- INFORMATION PROVIDED:
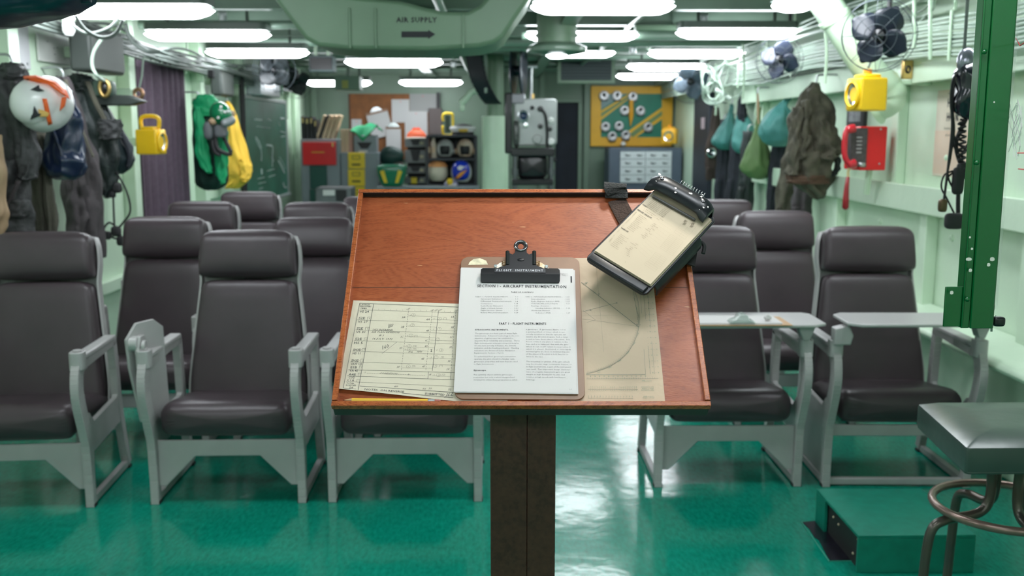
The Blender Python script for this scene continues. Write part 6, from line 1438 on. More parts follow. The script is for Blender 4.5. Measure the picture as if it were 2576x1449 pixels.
# cork board and its papers
Yc = YB-.02
t, c = thing_at('cork_board', 'brown cork board on the back wall behind the clipboards', 'board', Yc-.03, 955, 300)
bx('board_panel', Yc-.03, 876, 236, 1090, 400, .03, mat('cork_brown', (.20, .072, .018), .7, var=.2, vscale=10), t, c, .003)
bx('frame_strip', Yc-.045, 876, 236, 884, 400, .045, mat('cork_frame', (.09, .03, .012), .6), t, c, .003)
def paper(x0, y0, x1, y1, Y, label, rot=0, m=PAPERW):
    a = P(x0, y0, Y); b = P(x1, y1, Y); t = thing('pinned_paper', label, 'paper', ((a.x+b.x)/2, Y, (a.z+b.z)/2)); t.rotation_euler = (0, R(rot), 0)
    MB().box((0, 0, 0), (b.x-a.x, .003, a.z-b.z)).build('sheet', m, t, smooth=0); m_ = MB(); m_.sphere((0, -.004, (a.z-b.z)/2-.03), .007, 8, 6); m_.build('pin', RED, t); return t
PG = mat('paper_grey', (.28, .285, .28), .8); PW2 = mat('paper_offwhite', (.50, .50, .50), .8)
paper(985, 250, 1030, 308, Yc-.036, 'white paper pinned upright at the middle of the cork board', 0, PW2); paper(1018, 280, 1076, 360, Yc-.044, 'larger white paper pinned behind the orange and white cap', 0, PW2)
paper(1030, 236, 1098, 282, Yc-.040, 'grey paper pinned at the top right of the cork board', 0, PG); paper(884, 300, 910, 325, Yc-.036, 'small pale paper at the left edge of the cork board', 0, PW2)
def hangclip(x0, y0, x1, y1, Y, label, rot):
    a = P(x0, y0, Y); b = P(x1, y1, Y); w, h = b.x-a.x, a.z-b.z; t = thing('clipboard', label, 'clipboard', ((a.x+b.x)/2, Y, a.z)); t.rotation_euler = (0, R(rot), 0)
    MB().box((0, .006, -h/2), (w, .006, h)).build('backboard', CLIPB, t, bevel=.001); MB().box((0, 0, -h/2-.02), (w-.01, .005, h-.03)).build('papers', PW2, t)
    m = MB(); m.prism([(-.09, -.01), (.09, -.01), (.06, .03), (.03, .055), (-.03, .055), (-.06, .03)], -.02, .0, 'y'); m.build('metal_clip', CHROME, t, bevel=.004); return t
hangclip(918, 279, 976, 345, Yc-.06, 'tilted clipboard with white papers at the left of the cork board', -14)
hangclip(970, 318, 1010, 378, Yc-.075, 'clipboard with a cream paper lower on the cork board above the dark green helmet', 0)
c = P(1094, 268, Yc-.03); t = thing('message_box', 'taupe wall box hanging from a dark bracket right of the papers', 'box', c); bx('box_body', Yc-.1, 1078, 272, 1112, 338, .09, mat('box_taupe', (.10, .08, .078), .7), t, c, .006); bx('bracket', Yc-.06, 1098, 232, 1107, 276, .05, BLACKM, t, c, .003)
c = P(1126, 312, 12.9); t = thing('yellow_frame_buckle', 'yellow rounded metal frame standing open on the dark helmet rack', 'buckle', c)
m = MB()
pp_ = [(1116, 305), (1114, 300), (1114, 292), (1119, 286), (1134, 286), (1139, 292), (1139, 334), (1134, 340), (1119, 340), (1114, 334), (1114, 315)]
m.tube(smoothpath([P(x, y, 12.9)-c for x, y in pp_], 3), .016, 8); m.build('frame', YLD, t, smooth=180); bx('panel', 12.9, 1120, 290, 1133, 334, .01, mat('panel_green', (.05, .09, .065), .5), t, c, .002, .02)
# dark rack with helmets
Yr = 12.5
t, rc = thing_at('storage_rack', 'black metal rack holding helmets left of the green column', 'shelf rack', Yr, 1134, 340, 0)
xa, xb = P(1074, 340, Yr).x-rc.x, P(1196, 340, Yr).x-rc.x
zs = [P(1134, y, Yr).z for y in (342, 401, 466)] + [.35]
for z in zs: MB().box(((xa+xb)/2, .22, z), (xb-xa, .44, .03)).build('shelf', DKB, t, bevel=.003)
for x in (xa, xb):
    for y in (.01, .43): MB().box((x, y, zs[0]/2), (.03, .03, zs[0])).build('post', DKB, t, bevel=.003)
MB().box(((xa+xb)/2, .445, zs[0]/2), (xb-xa, .008, zs[0])).build('back_sheet', BLACKM, t)
def hz(i): return zs[i]+.016
def hpos(x, Y, z): p = P(x, 400, Y); return Vector((p.x, Y, z))
helmet('flight_helmet', 'grey white helmet with open face on the upper rack shelf, left', hpos(1120, Yr+.14, hz(1)+.118), .118, mat('helmet_grey', (.40, .42, .40), .35), trimm=mat('ear_grey', (.2, .2, .2), .5))
helmet('flight_helmet', 'tan and orange rimmed helmet with open face on the upper rack shelf, right', hpos(1170, Yr+.14, hz(1)+.118), .118, mat('helmet_tan', (.60, .38, .24), .35, color2=(.62, .55, .44), vscale=5), trimm=mat('ear_tan', (.4, .25, .15), .5))
oh = helmet('flight_helmet', 'cream helmet with an orange crown on the lower rack shelf', hpos(1101, Yr+.12, hz(2)+.15), .138, mat('helmet_cream', (.66, .62, .48), .4), rot=(0, 0, pi), opening=False)
m = MB(); m.lathe([(.146*sin(R(a)), .150*cos(R(a))) for a in (2, 20, 40, 58, 66)] + [(.140*sin(R(66)), .142*cos(R(66)))], 28, Matrix.Diagonal((.95, 1.1, 1.0, 1))); m.build('orange_crown', mat('crown_orange', (.72, .33, .12), .45), oh, smooth=60)
m = MB(); m.tube([(0, 0, .14), (.01, 0, .18), (.0, .02, .21)], [.03, .025, .01], 10); m.build('crown_tab', mat('tab_dark', (.12, .12, .12), .6), oh)
bh = helmet('flight_helmet', 'white helmet with a blue visor cover and orange lightning bolt on the lower rack shelf', hpos(1160, Yr+.10, hz(2)+.15), .145, mat('helmet_white_b', (.66, .66, .64), .35), opening=False)
m = MB(); cushion(m, -.112, .112, -.185, .0, -.11, .14, 2.4); m.build('visor_cover', mat('visor_blue', (.010, .040, .50), .25, coat=.5), bh, smooth=180)
decal(bh, .145, [(1144, 448), (1158, 434), (1176, 426), (1163, 442), (1152, 450)], mat('bolt_orange', (.8, .33, .02), .45), 'orange_bolt', 1.36)
decal(bh, .145, [(1150, 421), (1157, 416), (1168, 419), (1160, 428), (1152, 427)], HW, 'white_star', 1.36)
c = hpos(1134, Yr-.12, P(1134, 460, Yr-.12).z); t = thing('flight_helmet', 'top of a small white, yellow and blue helmet just above the lectern edge', 'helmet', c)
m = MB(); m.sphere((0, 0, -.05), (.095, .11, .10), 20, 12); m.build('shell', mat('helmet_white_y', (.7, .7, .68), .3, color2=(.02, .03, .3), vscale=14), t, smooth=180); m = MB(); cushion(m, -.05, .03, -.12, .02, -.03, .06, 2.6); m.build('yellow_stripe', YLD, t, smooth=180)
m = MB(); z0 = 0; m.cyl((0, 0, -.12), (0, 0, -c.z+.0), .02); m.build('stand_post', DKB, t); m = MB(); m.cyl((0, 0, -c.z), (0, 0, -c.z+.02), .12); m.build('stand_base', DKB, t)
c = hpos(1165, Yr+.2, zs[0]+.015); t = thing('officer_cap', 'white topped cap with gold front on top of the helmet rack', 'cap', c)
MB().lathe([(.13, 0), (.135, .04), (.17, .075), (.16, .10), (.08, .115), (0, .118)], 26).build('crown', HW, t); MB().lathe([(.12, .0), (.137, .0), (.137, .035), (.12, .035)], 26).build('band', BLACKM, t)
m = MB(); cushion(m, -.05, .07, -.172, -.12, .03, .075, 2.5); m.build('gold_badge', mat('gold_badge', (.75, .48, .08), .4, metal=.4), t, smooth=180); m = MB(); m.lathe([(.0, .118), (.10, .120), (.13, .125), (.0, .14)], 22); m.build('black_top', BLACKM, t)
for k, (x, col_, lab) in enumerate(((1079, (.10, .05, .035), 'dark red bottle at the left of the upper rack shelf'), (1091, (.5, .42, .33), 'pale upright canister beside the dark red bottle on the rack'))):
    c = hpos(x, Yr+.1, hz(1)); t = thing('canister', lab, 'canister', c); MB().lathe([(0, 0), (.035, 0), (.036, .17), (.02, .21), (.02, .25), (0, .25)], 16).build('can_body', mat('can_%d' % k, col_, .5), t); MB().box((0, -.036, .10), (.04, .006, .07)).build('can_label', CREAM, t)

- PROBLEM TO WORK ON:
Report how many lines in the listing above include the word "from". Give nothing but the number.

- CORRECT OUTPUT:
2